Updated May 6, 2026 at 6:32 AM CDT
Building, grounds and dining service workers at Illinois State University plan to report to work on Wednesday after voting overwhelmingly to approve a new contract to end their nearly month-long strike.
The five-year contract between ISU and AFSCME Local 1110 takes affect with union ratification.
AFSCME Local 1110 said more than 95% of the 300-plus affected workers who cast votes approved the deal.
"This struggle was about fair pay, and we won that. Even more importantly, it was about respect, and we earned it," said AFSCME Local 1110 President Chuck Carver.
The tentative agreement, announced early Tuesday morning, came after a lengthy bargaining session. It was the sixth session with a federal mediator and the first between the two parties in nearly three weeks.
The contract gives each employee a $1,500 lump sum payment.
AFSCME had sought retroactive raises going back to July 1, when the previous contract expired, but the union said the lump sum payments are of greater value to most of its employees, especially lower-paid workers.

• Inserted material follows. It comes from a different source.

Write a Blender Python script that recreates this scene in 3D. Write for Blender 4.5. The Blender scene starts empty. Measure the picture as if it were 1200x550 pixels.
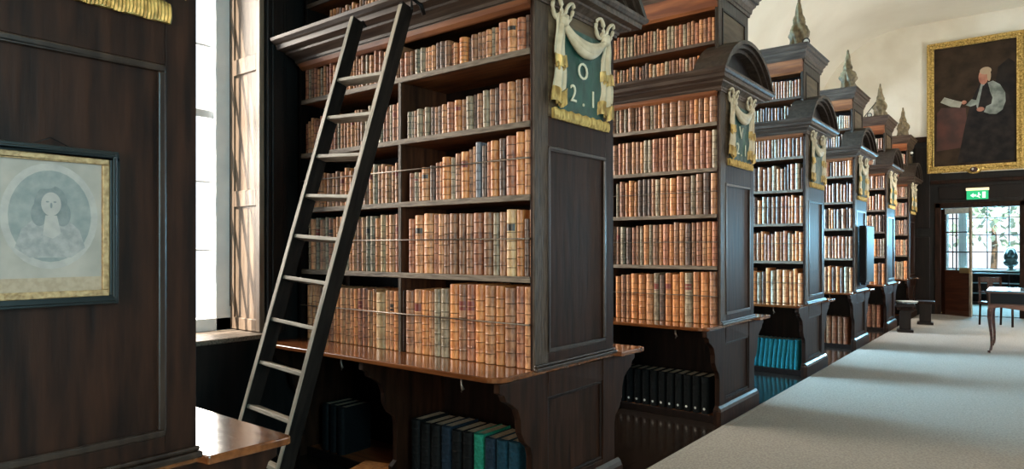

Illinois State University President Aondover Tarhule said both bargaining teams' efforts to work late into the night on an agreement — after nearly 13 hours of negotiations involving a federal mediator — reflects a "collective commitment to moving forward together.
"I encourage our campus community to unite in the spirit of collaboration, respect all individuals' rights and choices, and work to heal differences of opinion, real or perceived, so that we may reestablish our sense of shared values and mission," Tarhule said.
The annual raises in the contract, which were largely not a major point of contention, are 3.5% through June 30, followed by annual 3% increases for the next four years.
The contract also assures the university will match any annual percentage increase given to non-union personnel after July 2028.
"The terms of this agreement were available to ISU management on Feb. 10, when union members voted down the university's takeaway demands, and on April 7, when we met with the mediator before our strike deadline," said AFSCME Council 31 Executive Director Roberta Lynch.
"Instead, management chose a path of conflict and division that brought hardship to workers, disruption to students and a stain on ISU's name.
The union said it will drop its lawsuit against the university that accused it of hiring strikebreakers. Also as part of the settlement, AFSCME plans to withdraw its claims of unfair labor practices it filed against the university.
The contract agreement ends the longest strike in ISU's history for a single bargaining unit. Workers walked out on April 8.
The long stalemate prompted a number of elected officials, including Gov. JB Pritzker, to urge the university and union to come to the bargaining table and end the strike.